So I have this guy who likes to text and call. And I like to toss the phone across the room.
I don’t have a reaction to him. Just the whole communicating thing.
Like, it’s already a foregone conclusion in my mind that whether he turns out to be a friend or boyfriend, he’ll just fucking ruin my peace and be a mistake like every other person I’ve ever met has been.
I mean, there IS this thing in my head that what if he isn’t. You know? What if he’s the guy I’ve waited my whole life for? The guy who takes me around the world and worships the very ground this goddess walks on?
Of course, I got a fright the other day when he told me he can’t wait to see my beautiful blue eyes in person. Um, what?
I said you got the wrong girl. They’re green.
Not 30 seconds later, he produces the photo I had sent to him when he still worked at Weiss, to edit for the website.
That version of the photo is NOT on the website. HE FUCKING KEPT IT.

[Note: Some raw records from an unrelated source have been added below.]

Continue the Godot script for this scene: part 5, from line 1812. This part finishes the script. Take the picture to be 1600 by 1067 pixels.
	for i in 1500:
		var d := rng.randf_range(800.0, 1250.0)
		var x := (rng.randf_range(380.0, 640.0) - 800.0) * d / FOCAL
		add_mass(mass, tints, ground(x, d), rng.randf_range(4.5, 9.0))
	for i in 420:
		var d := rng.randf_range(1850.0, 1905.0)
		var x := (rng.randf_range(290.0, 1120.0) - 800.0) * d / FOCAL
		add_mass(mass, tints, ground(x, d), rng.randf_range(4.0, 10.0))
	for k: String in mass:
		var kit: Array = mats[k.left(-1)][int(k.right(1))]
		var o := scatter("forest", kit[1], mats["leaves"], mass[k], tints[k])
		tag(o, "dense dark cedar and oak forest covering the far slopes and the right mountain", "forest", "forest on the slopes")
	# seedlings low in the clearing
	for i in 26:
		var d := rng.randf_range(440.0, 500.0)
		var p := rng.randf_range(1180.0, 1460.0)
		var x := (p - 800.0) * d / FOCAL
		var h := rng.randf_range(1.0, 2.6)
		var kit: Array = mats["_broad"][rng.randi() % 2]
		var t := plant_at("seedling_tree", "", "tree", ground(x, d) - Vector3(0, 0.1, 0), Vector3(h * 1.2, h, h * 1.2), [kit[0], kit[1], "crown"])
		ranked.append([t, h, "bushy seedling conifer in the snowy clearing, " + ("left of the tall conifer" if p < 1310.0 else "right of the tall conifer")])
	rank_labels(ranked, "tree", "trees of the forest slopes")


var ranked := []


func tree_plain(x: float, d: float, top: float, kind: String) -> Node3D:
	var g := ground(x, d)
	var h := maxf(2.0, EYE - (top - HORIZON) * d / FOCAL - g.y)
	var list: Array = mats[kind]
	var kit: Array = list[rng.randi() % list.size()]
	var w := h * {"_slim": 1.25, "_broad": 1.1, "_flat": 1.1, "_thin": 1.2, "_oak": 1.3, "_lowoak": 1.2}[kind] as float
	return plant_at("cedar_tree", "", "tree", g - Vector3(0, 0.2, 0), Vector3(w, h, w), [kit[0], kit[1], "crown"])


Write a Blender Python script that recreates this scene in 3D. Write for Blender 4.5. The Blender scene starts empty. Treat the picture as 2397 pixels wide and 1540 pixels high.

I mean, maybe there’s something romantic and poetic in all this. But I think of how fucking Psychofag, Scoots and Cuntbreath cannot stop fucking following me around after all these years. Do I really need another stalker?
I’m back to ignoring him and he’s back to trying to get me to talk again. The last time I went dark, I said I was over people and work and I put my phone in my car for extended periods sometimes.
I think it’s more that I think back to 2019, when I figured I wouldn’t get hurt since I didn’t have any feelings. But it turned out I got very hurt and those feelings hit me like a ton of bricks the day after the plug was pulled.
Like, what good did all that do me? I gained another fucking stalker out of it. His bitch face wife became more enamored with me than he ever was, and that’s saying something.
What kills me is I’ve spent more time agonizing over all this for nothing. Just say hi back to the poor guy, Dawn. Would it kill you to be nice to someone who is taking time out of their life to pursue you the way you deserve to be pursued?
Yes, actually, maybe it would kill me.